How should the correct Provision, Criteria or Practice be applied in Indirect Discrimination Claims?

How should the correct Provision, Criteria or Practice be applied in Indirect Discrimination Claims?

The Employment Appeal Tribunal (EAT) recently considered whether a comparison pool should be matched to relevant provision, criterion or practice (PCP) in the case of Allen v Primark [2022].
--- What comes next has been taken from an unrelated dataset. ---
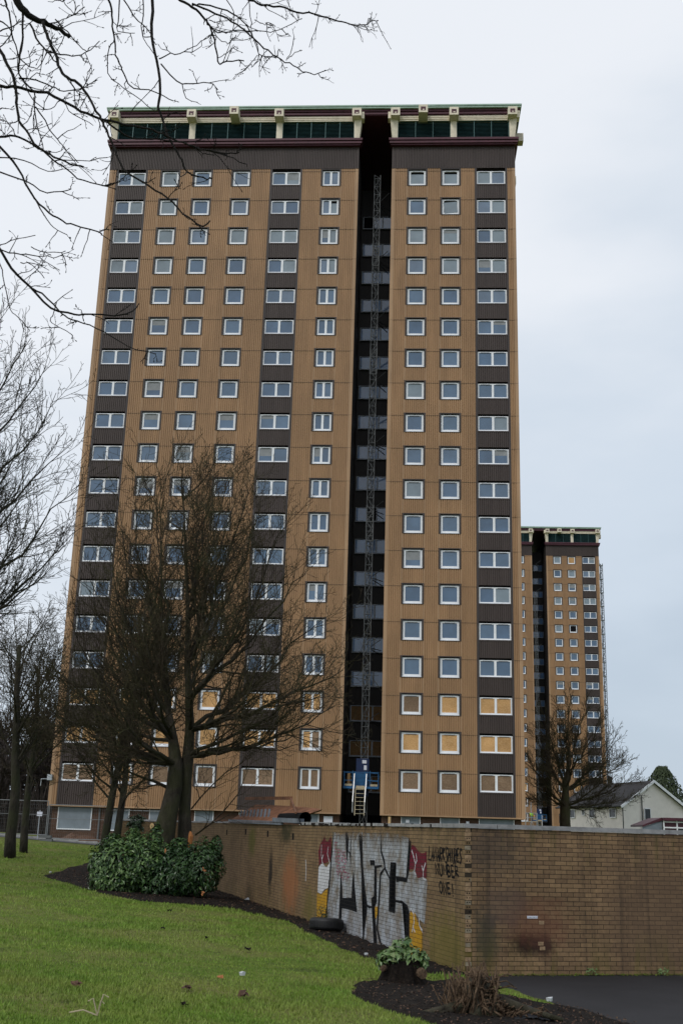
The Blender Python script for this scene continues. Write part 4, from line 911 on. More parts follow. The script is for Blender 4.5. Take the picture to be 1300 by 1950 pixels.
shrub('weed', (gq.x, gq.y, terr(gq.x, gq.y) + .03), [(0, 0, .22, .16, .12, .30), (.1, 0, .1, .22, .12, .14)], 260, .06, ['ivy_leaf', 'pale_leaf', 'ivy_leaf'], 'small dark variegated weed at the wall foot left of the tyre', 'weed')
# stump with fresh leaves
g = gp(765, 1876)
T = empty('sprouting_stump', (g.x, g.y, g.z), 0, label='dark tree stump crowned with fresh green leaves, on the soil patch', cat='stump')
mb = MB()
for i in range(8):
    a = i * .8 + .2; mb.tube([(.30 * math.cos(a), .22 * math.sin(a), -.05), (.22 * math.cos(a), .16 * math.sin(a), .14), (.19 * math.cos(a), .15 * math.sin(a), .32 + .05 * math.sin(i * 2))], [.12, .10, .085], 8)
mb.tube([(0, 0, -.05), (0, 0, .18), (.02, 0, .34)], [.26, .24, .18], 10); mb.build('stump', 'soil', T)
for pp, rr2 in (([(.26, -.2, .20), (.28, -.29, .19)], [.075, .07]), ([(-.27, -.14, .24), (-.30, -.21, .24)], [.045, .04])): mb = MB(); mb.tube(pp, rr2, 10); mb.build('cut_end', 'dead_wood', T)
pts, nr = bush_cloud(rnd, [(-.15, 0, .40, .20, .22, .13), (.16, 0, .38, .20, .22, .14), (-.02, 0, .50, .16, .2, .13), (-.30, 0, .32, .08, .12, .10), (.29, 0, .33, .09, .12, .12), (.08, 0, .56, .05, .05, .10)], 520)
mb = MB(); leaves(mb, pts, nr, .115, rnd, 3, aspect=.5); mb.build('leaves', ['laurel_leaf_light', 'laurel_leaf_mid', 'pale_leaf'], T)
# hacked stump with splintered stems
g = gp(925, 1938)
T = empty('hacked_stump', (g.x, g.y, g.z), 0, label='grey brown hacked shrub stump bristling with cut stems, nearest the camera', cat='stump')
mb = MB(); r_ = random.Random(31)
for i in range(380):
    cx = r_.uniform(-.46, .66); h = (.66 if cx < .05 else .26) * r_.uniform(.35, 1.0) * max(.3, 1 - 1.3 * abs(cx + .12)) + .05; y = r_.uniform(-.2, .25)
    x2 = cx + r_.uniform(-.14, .14); lean = r_.uniform(-.12, .12); a = (cx, y, -.02); bq = (x2, y + r_.uniform(-.1, .1), h * .55); c = (x2 + lean, y + r_.uniform(-.15, .1), h)
    w = r_.uniform(.006, .017); mb.tube([a, bq, c], [w * 1.2, w, w * .8], 5)
for i in range(50):
    a0 = r_.uniform(-3.1, .3); x0 = r_.uniform(-.2, .15); z0 = r_.uniform(.1, .5); L_ = r_.uniform(.1, .3); mb.tube([(x0, -.1, z0), (x0 + math.cos(a0) * L_ * .6, -.15 - r_.uniform(0, .1), z0 + .05), (x0 + math.cos(a0) * L_, -.2, z0 - .05 + r_.uniform(-.05, .12))], [.010, .008, .006], 5)
mb.build('cut_stems', 'dead_wood', T, smooth=True)
mb = MB()
for i in range(7):
    a = i * .9; mb.tube([(.34 * math.cos(a) - .1, .22 * math.sin(a), -.05), (.16 * math.cos(a) - .1, .12 * math.sin(a), .16), (-.1 + .08 * math.cos(a), .06 * math.sin(a), .44)], [.09, .08, .045], 8)
for x0, x1, z1 in ((-.15, -.95, .02), (-.1, -.75, .0), (.2, .9, .03)): mb.tube([(x0, -.05, .2), ((x0 + x1) / 2, -.15, .10), (x1, -.22, z1)], [.06, .045, .025], 8)
mb.build('root_mass', 'bark_main', T, smooth=True)
# black weed membrane
g = gp(985, 1944)
xs_ = np.linspace(-.85, .45, 46); ys_ = np.linspace(-.3, .25, 22); X, Y = np.meshgrid(xs_, ys_); Z = .03 + .13 * np.exp(-((X - .12) ** 2) / .03 - (Y ** 2) / .05) + .025 * smooth_noise(X, Y, 9, 12) + .01
keep = (np.abs(Y) < .24 * (1 - (np.abs(X + .2) / .75) ** 4) + .02)
vs = np.stack([X.ravel() + g.x, Y.ravel() + g.y, Z.ravel() + g.z], 1); fs = []
for j in range(21):
    for i in range(45):
        if keep[j, i] and keep[j + 1, i + 1]: a = j * 46 + i; fs.append((a, a + 1, a + 47, a + 46))
mb = MB(); mb.add([tuple(v) for v in vs], fs); o = mb.build('weed_membrane', 'membrane', smooth=True); sm = o.modifiers.new('thick', 'SOLIDIFY'); sm.thickness = .006
tag(o, 'crumpled black weed membrane sheet beside the hacked stump', 'sheet')
# leaf debris: stuff
def debris(name, poly, n, mats, size, seed, label):
    r = np.random.RandomState(seed); P = np.array(poly); x = r.uniform(P[:, 0].min(), P[:, 0].max(), n * 4); y = r.uniform(P[:, 1].min(), P[:, 1].max(), n * 4); Q = np.stack([x, y], 1); Q = Q[inpoly(Q, poly)][:n]
    mb = MB(); zz = gz(Q[:, 0], Q[:, 1]); leaves(mb, [(a, b, c + .065) for (a, b), c in zip(Q, zz)], [(0, 0, 1)] * len(Q), size, rnd, len(mats)); return tag(mb.build(name, mats), label, 'debris', kind='stuff')
debris('leaf_litter', bedA, 2600, ['brown_leaf', 'soil', 'dead_wood', 'brown_leaf'], .075, 5, 'scattered brown leaf litter along the wall bed')
debris('leaf_litter', bedB, 1600, ['brown_leaf', 'dead_wood', 'soil', 'brown_leaf'], .045, 6, 'scattered brown leaf litter around the stumps')
grs = [('on the far lawn', 700, 1690)]
def litter(px, py, s, label, mat='litter_white'):
    g = gp(px, py); mb = MB(); r = random.Random(px); n = 7
    top = [(s * math.cos(i * 6.28 / n) * r.uniform(.6, 1.1), s * .7 * math.sin(i * 6.28 / n) * r.uniform(.6, 1.1), .03 + r.uniform(0, .03)) for i in range(n)]
    mb.add([(0, 0, .03 + s * .5)] + top + [(a * .8, b * .8, .0) for a, b, c in top], [(0, i + 1, (i + 1) % n + 1) for i in range(n)] + [(i + 1, n + 1 + i, n + 1 + (i + 1) % n, (i + 1) % n + 1) for i in range(n)])
    tag(mb.build('litter', mat, loc=(g.x, g.y, g.z + .03)), label, 'litter', 'pieces of white litter on the beds')
litter(472, 1717, .14, 'white crumpled litter on the soil between the laurel shrub and the wall'); litter(179, 1667, .11, 'white litter scrap on the bare soil left of the laurel shrub'); litter(96, 1664, .07, 'tiny white litter scrap at the far left tip of the soil bed')
litter(697, 1824, .05, 'white litter scrap in the grass edge below the tyre'); litter(1045, 1911, .05, 'pale blue-white litter scrap on the grass by the asphalt'); litter(461, 1862, .05, 'white wrapper scrap lying alone out on the lawn')
def fallen(px, py, s, label, mat):
    g = gp(px, py); mb = MB(); leaves(mb, [(rnd.uniform(-.04, .04), rnd.uniform(-.04, .04), .05 + rnd.uniform(0, .02)) for _ in range(5)], [(0, -.3, 1)] * 5, s, rnd, aspect=.7)
    tag(mb.build('fallen_leaf', mat, loc=(g.x, g.y, g.z)), label, 'leaf', 'fallen leaves on the lawn')
for px, py, s, lb, mt in ((463, 1903, .12, 'dark red-brown fallen leaf lying nearest the bottom edge of the lawn', 'brown_leaf'), (472, 1814, .10, 'dark fallen leaf on the mid lawn below the white litter', 'soil'), (393, 1791, .08, 'dark fallen leaf on the lawn below the right end of the shrub', 'soil'), (323, 1738, .10, 'dark fallen leaf close under the shrub bed edge', 'soil'),
                          (145, 1884, .09, 'rusty fallen leaf on the left lawn', 'brown_leaf'), (348, 1922, .10, 'dark fallen leaf near the bottom centre-left', 'soil'), (420, 1870, .07, 'orange fallen leaf left of the white wrapper', 'dead_leaf'), (310, 1773, .07, 'small dark fallen leaf on the lawn left of centre', 'soil'), (355, 1890, .08, 'reddish fallen leaf mid-lawn', 'brown_leaf')):
    fallen(px, py, s, lb, mt)
# tufts of weeds along the right wall foot
for px, py, lb in ((1122, 1860, 'small weed tuft at the foot of the right wall, left of its centre'), (1258, 1856, 'small weed tuft at the foot of the right wall near the frame edge')):
    s, z = rw(px, py); q = WC + RD * s + RN * .06
    mb = MB(); leaves(mb, [(rnd.uniform(-.1, .1), rnd.uniform(-.05, .05), rnd.uniform(.02, .12)) for _ in range(40)], [(0, -.5, .5)] * 40, .06, rnd, aspect=.3); tag(mb.build('weed', 'laurel_leaf_light', loc=(q.x, q.y, 0)), lb, 'weed')
mb = MB(); pts = []
for i in range(900):
    s = rnd.uniform(.4, 9); q = WC + RD * s + RN * abs(rnd.gauss(0, .05)); pts.append((q.x, q.y, rnd.uniform(.0, .03)))
leaves(mb, pts, [(0, -.3, 1)] * len(pts), .045, rnd); tag(mb.build('moss', 'lawn'), 'thin moss line along the foot of the right wall', 'moss', kind='stuff')
# pale twigs at the bottom edge
g = gp(185, 1940); mb = MB()
for dx, dz in ((-.28, .05), (-.1, .16), (.06, .14), (.1, .2)): mb.tube([(0, 0, .03), (dx * .5, -.02, dz + .03), (dx, 0, dz)], .007, 5)
tag(mb.build('bare_twig', 'plywood_edge', loc=g), 'pale dry twig sticking out of the grass at the bottom left', 'twig')
mb = MB(); r_ = random.Random(3); g = atY(150, 1601, 76)
mb2 = MB()
n = 26; X, Y = np.meshgrid(np.linspace(-2.2, 2.2, n), np.linspace(-.7, .7, 10)); Z = .55 * np.exp(-(X ** 2) / 1.6 - Y ** 2 / .25) * (1 + .4 * smooth_noise(X, Y, 4, 3)) - .03
mb.add(np.stack([X.ravel(), Y.ravel(), Z.ravel()], 1).tolist(), [(j * n + i, j * n + i + 1, (j + 1) * n + i + 1, (j + 1) * n + i) for j in range(9) for i in range(n - 1)])
tag(mb.build('leaf_heap', 'brown_leaf', loc=(g.x, g.y, terr(g.x, g.y))), 'low heap of brown leaves and soil against the brick base of the near tower', 'heap')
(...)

Allen v Primark – The Facts

The Claimant worked for Primark Stores as a department manager. The Claimant returned from maternity leave and made a flexible working request due to childcare reasons. Primark approved part of her request but refused to agree that she would not be required to work late shifts on Thursdays. 
The Claimant brought a claim for indirect sex discrimination. This was on the basis, she argued, that Primark had applied a PCP that department managers had to guarantee their availability to work Thursday late shifts, that this PCP put women at a disadvantage because of childcare responsibilities, and that she had been put at this disadvantage. 
The Employment Tribunal (ET) created a comparison pool that included all the department managers who might be asked to work Thursday late shifts. The pool included two male managers who had an implied contractual right not to work Thursday late shifts but did so in emergencies. Having considered the pool, the Tribunal concluded that the PCP affected two men and one woman (the Claimant) and, therefore, did not put women at a disadvantage. 
The Claimant appealed.

What is a PCP? 

A PCP does not have an express definition but can be a rule or a requirement that puts a group of people, as well as a specific individual, at a disadvantage. For example, a rule preventing members of staff from wearing headwear could put individuals of certain religions at a disadvantage. 
It is important to ensure that the correct PCP is identified when assessing members of staff who could potentially be at a disadvantage by virtue of that PCP. 

The EAT decision

The EAT upheld the Claimant’s appeal. 
It found that, in constructing the pool, the Tribunal had redefined the Claimant’s complaint. The PCP she had identified was not simply that she was being “asked” to work Thursday late shifts, but that she was being required to guarantee her availability to do so. The two male managers were not subject to this availability requirement and therefore were in a materially different situation to the Claimant. 
The ET had failed to properly engage with the PCP and had included two individuals to whom the PCP did not apply. It was insufficient for the ET to consider whether individuals might be “asked” to work the late shift without going on to determine whether there was an element of compulsion in the making of such a request. 
The ET’s decision was set aside, and the case remitted.

Notes for Employers

Employers should ensure that they review their Equality and Diversity Policies on a regular basis. When flexible working requests are made, employers should ensure that rejecting such a request will not place the individual at a particular disadvantage when compared to colleagues.